▸ **Required work**: Skip every picture and transcribe the remaining material exactly.

▸ **Available data**:
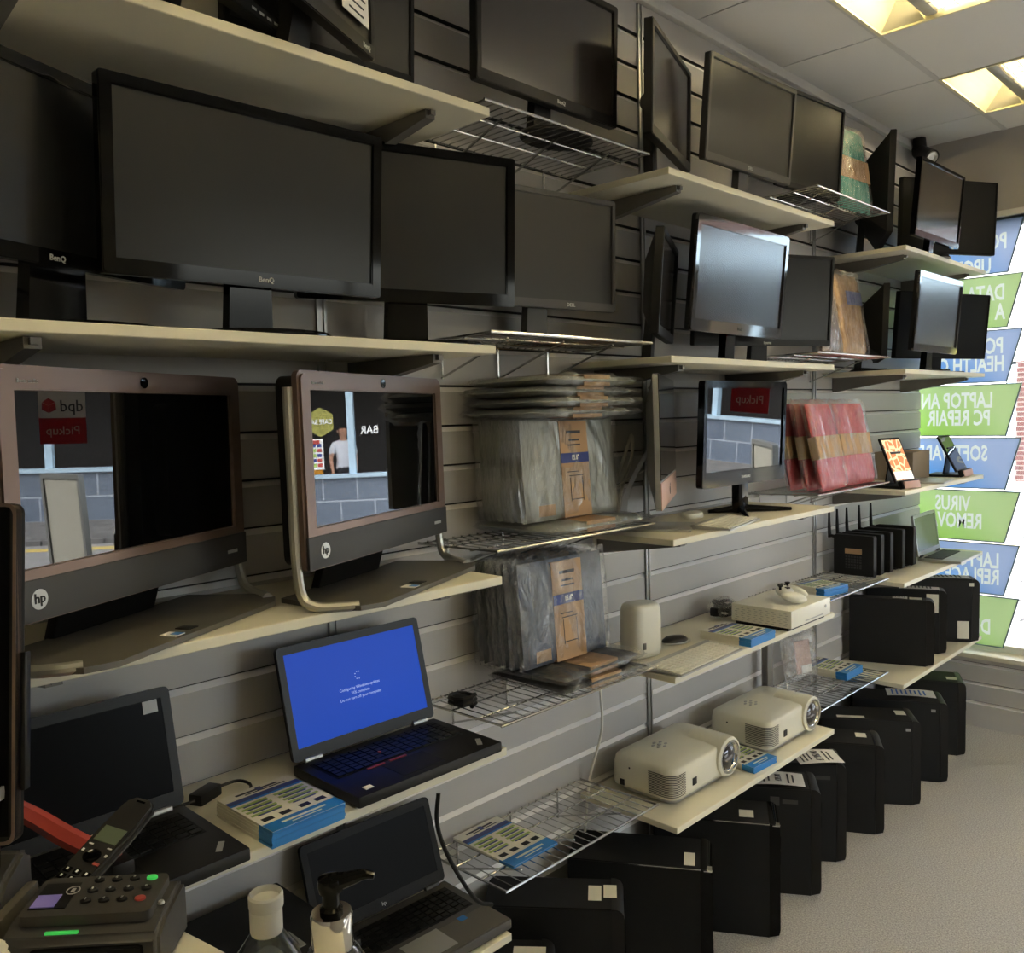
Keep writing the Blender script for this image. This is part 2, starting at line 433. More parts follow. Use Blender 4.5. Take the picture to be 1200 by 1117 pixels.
# rest of the shop behind and to the right
SW0, SW1, SZ0, SZ1 = 2.2, 4.7, .12, 2.2         # side window added in the right wall for daylight, out of frame
b = MB(); b.box((RX + .05, (BY + SW0) / 2, 1.5), (.1, SW0 - BY, 3.1)); b.box((RX + .05, (SW1 + 4.9) / 2, 1.5), (.1, 4.9 - SW1, 3.1))
b.box((RX + .05, (SW0 + SW1) / 2, SZ0 / 2), (.1, SW1 - SW0, SZ0)); b.box((RX + .05, (SW0 + SW1) / 2, (SZ1 + 3.05) / 2), (.1, SW1 - SW0, 3.05 - SZ1))
b.box((RX + .05, (SW0 + SW1) / 2, 1.15), (.1, SW1 - SW0, .7))  # solid band added to keep the window out of the laptop screens
struct(b.build('wall_right', 'room', smooth=False))
b = MB()
for yy in (SW0 + .02, (SW0 + SW1) / 2, SW1 - .02): b.box((RX + .05, yy, (SZ0 + SZ1) / 2), (.06, .04, SZ1 - SZ0))
for zz in (SZ0 + .02, SZ1 - .02): b.box((RX + .05, (SW0 + SW1) / 2, zz), (.06, SW1 - SW0, .04))
w2 = struct(b.build('window_2_added', 'white', smooth=False))
b = MB(); b.box((RX + .06, (SW0 + SW1) / 2, (SZ0 + SZ1) / 2), (.006, SW1 - SW0, SZ1 - SZ0)); g = struct(b.build('window_2_added_glass', 'glass', smooth=False)); g.parent = w2
b = MB(); b.box((2.05, BY - .05, 1.5), (4.6, .1, 3.1)); struct(b.build('wall_back', 'room', smooth=False))

# ceiling with 600 mm grid and openings for the light fittings
XG = [.38 + .6 * k for k in range(-1, 8)]; YG = [2.645 + .6 * k for k in range(-9, 5)]
LIGHTS = [(.38, 2.645), (.38, 3.845), (.38, .245)] + [(x, y) for x in (1.58, 2.78) for y in (-.955, .245, 1.445, 2.645, 3.845)]  # first two are in view; the others are added unseen for brightness
b = MB()
for i in range(len(XG) - 1):
    for j in range(len(YG) - 1):
        x0, y0 = max(XG[i], -.12), max(YG[j], BY - .02); x1, y1 = min(XG[i + 1], RX), min(YG[j + 1], YD + .01)
        if x1 - x0 < .03 or y1 - y0 < .03: continue
        if any(abs(XG[i] - lx) < .01 and abs(YG[j] - ly) < .01 for lx, ly in LIGHTS): continue
        b.box(((x0 + x1) / 2, (y0 + y1) / 2, CZ + .02), (x1 - x0 - .003, y1 - y0 - .006, .04))
b.box((2.05, 1.2, CZ + .2), (4.6, 7.4, .03))
struct(b.build('ceiling', 'ceil', smooth=False))
b = MB()
for x in XG[1:]: b.box((x, 1.2, CZ + .001), (.022, 7.2, .006))
struct(b.build('ceiling_grid', 'grid', smooth=False))

def ceiling_light(label, x, y):
    t = thing('ceiling_light', label, 'ceiling light', (x + .3, y + .3, CZ), 0, 'recessed ceiling lights')
    b = MB(); b.ring(rrect(-.3, .3, -.3, .3, .004, 1), rrect(-.288, .288, -.288, .288, .004, 1), -.004, .012, 'z')
    b.box((0, 0, .115), (.59, .59, .01)); b.box((-.294, 0, .06), (.006, .59, .11)); b.box((.294, 0, .06), (.006, .59, .11))
    b.box((0, -.294, .06), (.59, .006, .11)); b.box((0, .294, .06), (.59, .006, .11))
    b.build('housing', 'reflector', t, smooth=False)
    for s in (-1, 1):
        b = MB(); n = 8
        pr = [(s * (.288 - .15 * k / n), .004 + .095 * math.sin(math.pi / 2 * k / n)) for k in range(n + 1)]
        for (xa, za), (xb, zb) in zip(pr, pr[1:]): b.face([(xa, -.285, za), (xb, -.285, zb), (xb, .285, zb), (xa, .285, za)])
        # curved end cheeks
        for e in (-1, 1):
            b.face([(s * .14, e * .285, .002), (s * .288, e * .285, .002), (s * .17, e * .165, .088)])
        b.build('side_reflector', 'reflector', t)
        b = MB(); b.box((s * .115, 0, .02), (.045, .57, .03), .012); b.build('perforated_strip', 'perf', t)
    b = MB()
    for k in range(8): b.box((0, -.25 + .0715 * k, .022), (.185, .004, .03))
    for k in range(4): b.box((-.075 + .05 * k, 0, .022), (.003, .56, .03))
    b.build('louvre', 'mirror', t, smooth=False)
    for s in (-1, 1):
        b = MB(); b.tube([(s * .05, -.26, .07), (s * .05, .26, .07)], .009, 6); b.build('lamp_tube', 'tube', t)
    return t
LL = ['recessed ceiling light above the teal sleeve, nearer of the two in view', 'recessed ceiling light in the corner by the shop window', 'unseen ceiling light added over the near shelf, above the frame'] + [
    'unseen ceiling light added over the %s, %s' % (w, p) for w in ('middle of the aisle', 'far side of the aisle') for p in ('at the very back', 'behind the till', 'level with the grey sleeves', 'level with the projectors', 'by the shop window')]
for (x, y), l in zip(LIGHTS, LL): ceiling_light(l, x, y)

# ------------------------------------------------------------------ shelves
TOP = [2.287, 1.80, 1.31, .935, .515]
BAYS = {'A': (.30, 1.30), 'C': (1.948, 2.94), 'D': (3.595, 4.615)}
SL = {('A', 0): 'topmost cream shelf at the near end, under the tilted black monitors', ('A', 1): 'cream shelf under the three big black monitors in a row',
      ('A', 2): 'cream shelf carrying the two brown all-in-one computers', ('A', 3): 'cream shelf carrying the laptop with the blue screen',
      ('A', 4): 'lowest cream shelf at the near end under the silver laptop',
      ('C', 0): 'topmost cream shelf of the middle bay under the graphite monitor', ('C', 1): 'cream shelf under the silver-framed monitor in the middle bay',
      ('C', 2): 'cream shelf holding the glossy television and white keyboard', ('C', 3): 'cream shelf holding the white games console',
      ('C', 4): 'cream shelf carrying the two white projectors',
      ('D', 0): 'topmost cream shelf by the window under the orange-tinted monitor', ('D', 1): 'cream shelf by the window at eye level with the shiny-framed monitor',
      ('D', 2): 'cream shelf by the window with the two tablet stands', ('D', 3): 'cream shelf by the window with the black routers',
      ('D', 4): 'cream shelf by the window with three slim computers standing on it'}
def shelf(bay, k):
    y0, y1 = BAYS[bay]; z = TOP[k]; L = y1 - y0
    t = thing('wall_shelf', SL[(bay, k)], 'shelf', (0, y0, z - .018), 0, 'cream wall shelves')
    b = MB(); b.box((.178, L / 2, .009), (.344, L, .018), .0015, 1); b.build('board', 'shelf', t)
    for yy in (.12, L - .12):
        b = MB()
        b.prism([(.002, -.062), (.012, -.062), (.30, -.018), (.30, -.001), (.002, -.001)], yy - .012, yy + .012, 'y')
        b.box((.305, yy, -.008), (.01, .012, .01)); b.build('bracket', 'bracket', t, smooth=False)
    return t
for bay in 'ACD':
    for k in range(5): shelf(bay, k)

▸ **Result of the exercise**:
Keep writing the Blender script for this image. This is part 2, starting at line 433. More parts follow. Use Blender 4.5. Take the picture to be 1200 by 1117 pixels.
# rest of the shop behind and to the right
SW0, SW1, SZ0, SZ1 = 2.2, 4.7, .12, 2.2         # side window added in the right wall for daylight, out of frame
b = MB(); b.box((RX + .05, (BY + SW0) / 2, 1.5), (.1, SW0 - BY, 3.1)); b.box((RX + .05, (SW1 + 4.9) / 2, 1.5), (.1, 4.9 - SW1, 3.1))
b.box((RX + .05, (SW0 + SW1) / 2, SZ0 / 2), (.1, SW1 - SW0, SZ0)); b.box((RX + .05, (SW0 + SW1) / 2, (SZ1 + 3.05) / 2), (.1, SW1 - SW0, 3.05 - SZ1))
b.box((RX + .05, (SW0 + SW1) / 2, 1.15), (.1, SW1 - SW0, .7))  # solid band added to keep the window out of the laptop screens
struct(b.build('wall_right', 'room', smooth=False))
b = MB()
for yy in (SW0 + .02, (SW0 + SW1) / 2, SW1 - .02): b.box((RX + .05, yy, (SZ0 + SZ1) / 2), (.06, .04, SZ1 - SZ0))
for zz in (SZ0 + .02, SZ1 - .02): b.box((RX + .05, (SW0 + SW1) / 2, zz), (.06, SW1 - SW0, .04))
w2 = struct(b.build('window_2_added', 'white', smooth=False))
b = MB(); b.box((RX + .06, (SW0 + SW1) / 2, (SZ0 + SZ1) / 2), (.006, SW1 - SW0, SZ1 - SZ0)); g = struct(b.build('window_2_added_glass', 'glass', smooth=False)); g.parent = w2
b = MB(); b.box((2.05, BY - .05, 1.5), (4.6, .1, 3.1)); struct(b.build('wall_back', 'room', smooth=False))

# ceiling with 600 mm grid and openings for the light fittings
XG = [.38 + .6 * k for k in range(-1, 8)]; YG = [2.645 + .6 * k for k in range(-9, 5)]
LIGHTS = [(.38, 2.645), (.38, 3.845), (.38, .245)] + [(x, y) for x in (1.58, 2.78) for y in (-.955, .245, 1.445, 2.645, 3.845)]  # first two are in view; the others are added unseen for brightness
b = MB()
for i in range(len(XG) - 1):
    for j in range(len(YG) - 1):
        x0, y0 = max(XG[i], -.12), max(YG[j], BY - .02); x1, y1 = min(XG[i + 1], RX), min(YG[j + 1], YD + .01)
        if x1 - x0 < .03 or y1 - y0 < .03: continue
        if any(abs(XG[i] - lx) < .01 and abs(YG[j] - ly) < .01 for lx, ly in LIGHTS): continue
        b.box(((x0 + x1) / 2, (y0 + y1) / 2, CZ + .02), (x1 - x0 - .003, y1 - y0 - .006, .04))
b.box((2.05, 1.2, CZ + .2), (4.6, 7.4, .03))
struct(b.build('ceiling', 'ceil', smooth=False))
b = MB()
for x in XG[1:]: b.box((x, 1.2, CZ + .001), (.022, 7.2, .006))
struct(b.build('ceiling_grid', 'grid', smooth=False))

def ceiling_light(label, x, y):
    t = thing('ceiling_light', label, 'ceiling light', (x + .3, y + .3, CZ), 0, 'recessed ceiling lights')
    b = MB(); b.ring(rrect(-.3, .3, -.3, .3, .004, 1), rrect(-.288, .288, -.288, .288, .004, 1), -.004, .012, 'z')
    b.box((0, 0, .115), (.59, .59, .01)); b.box((-.294, 0, .06), (.006, .59, .11)); b.box((.294, 0, .06), (.006, .59, .11))
    b.box((0, -.294, .06), (.59, .006, .11)); b.box((0, .294, .06), (.59, .006, .11))
    b.build('housing', 'reflector', t, smooth=False)
    for s in (-1, 1):
        b = MB(); n = 8
        pr = [(s * (.288 - .15 * k / n), .004 + .095 * math.sin(math.pi / 2 * k / n)) for k in range(n + 1)]
        for (xa, za), (xb, zb) in zip(pr, pr[1:]): b.face([(xa, -.285, za), (xb, -.285, zb), (xb, .285, zb), (xa, .285, za)])
        # curved end cheeks
        for e in (-1, 1):
            b.face([(s * .14, e * .285, .002), (s * .288, e * .285, .002), (s * .17, e * .165, .088)])
        b.build('side_reflector', 'reflector', t)
        b = MB(); b.box((s * .115, 0, .02), (.045, .57, .03), .012); b.build('perforated_strip', 'perf', t)
    b = MB()
    for k in range(8): b.box((0, -.25 + .0715 * k, .022), (.185, .004, .03))
    for k in range(4): b.box((-.075 + .05 * k, 0, .022), (.003, .56, .03))
    b.build('louvre', 'mirror', t, smooth=False)
    for s in (-1, 1):
        b = MB(); b.tube([(s * .05, -.26, .07), (s * .05, .26, .07)], .009, 6); b.build('lamp_tube', 'tube', t)
    return t
LL = ['recessed ceiling light above the teal sleeve, nearer of the two in view', 'recessed ceiling light in the corner by the shop window', 'unseen ceiling light added over the near shelf, above the frame'] + [
    'unseen ceiling light added over the %s, %s' % (w, p) for w in ('middle of the aisle', 'far side of the aisle') for p in ('at the very back', 'behind the till', 'level with the grey sleeves', 'level with the projectors', 'by the shop window')]
for (x, y), l in zip(LIGHTS, LL): ceiling_light(l, x, y)

# ------------------------------------------------------------------ shelves
TOP = [2.287, 1.80, 1.31, .935, .515]
BAYS = {'A': (.30, 1.30), 'C': (1.948, 2.94), 'D': (3.595, 4.615)}
SL = {('A', 0): 'topmost cream shelf at the near end, under the tilted black monitors', ('A', 1): 'cream shelf under the three big black monitors in a row',
      ('A', 2): 'cream shelf carrying the two brown all-in-one computers', ('A', 3): 'cream shelf carrying the laptop with the blue screen',
      ('A', 4): 'lowest cream shelf at the near end under the silver laptop',
      ('C', 0): 'topmost cream shelf of the middle bay under the graphite monitor', ('C', 1): 'cream shelf under the silver-framed monitor in the middle bay',
      ('C', 2): 'cream shelf holding the glossy television and white keyboard', ('C', 3): 'cream shelf holding the white games console',
      ('C', 4): 'cream shelf carrying the two white projectors',
      ('D', 0): 'topmost cream shelf by the window under the orange-tinted monitor', ('D', 1): 'cream shelf by the window at eye level with the shiny-framed monitor',
      ('D', 2): 'cream shelf by the window with the two tablet stands', ('D', 3): 'cream shelf by the window with the black routers',
      ('D', 4): 'cream shelf by the window with three slim computers standing on it'}
def shelf(bay, k):
    y0, y1 = BAYS[bay]; z = TOP[k]; L = y1 - y0
    t = thing('wall_shelf', SL[(bay, k)], 'shelf', (0, y0, z - .018), 0, 'cream wall shelves')
    b = MB(); b.box((.178, L / 2, .009), (.344, L, .018), .0015, 1); b.build('board', 'shelf', t)
    for yy in (.12, L - .12):
        b = MB()
        b.prism([(.002, -.062), (.012, -.062), (.30, -.018), (.30, -.001), (.002, -.001)], yy - .012, yy + .012, 'y')
        b.box((.305, yy, -.008), (.01, .012, .01)); b.build('bracket', 'bracket', t, smooth=False)
    return t
for bay in 'ACD':
    for k in range(5): shelf(bay, k)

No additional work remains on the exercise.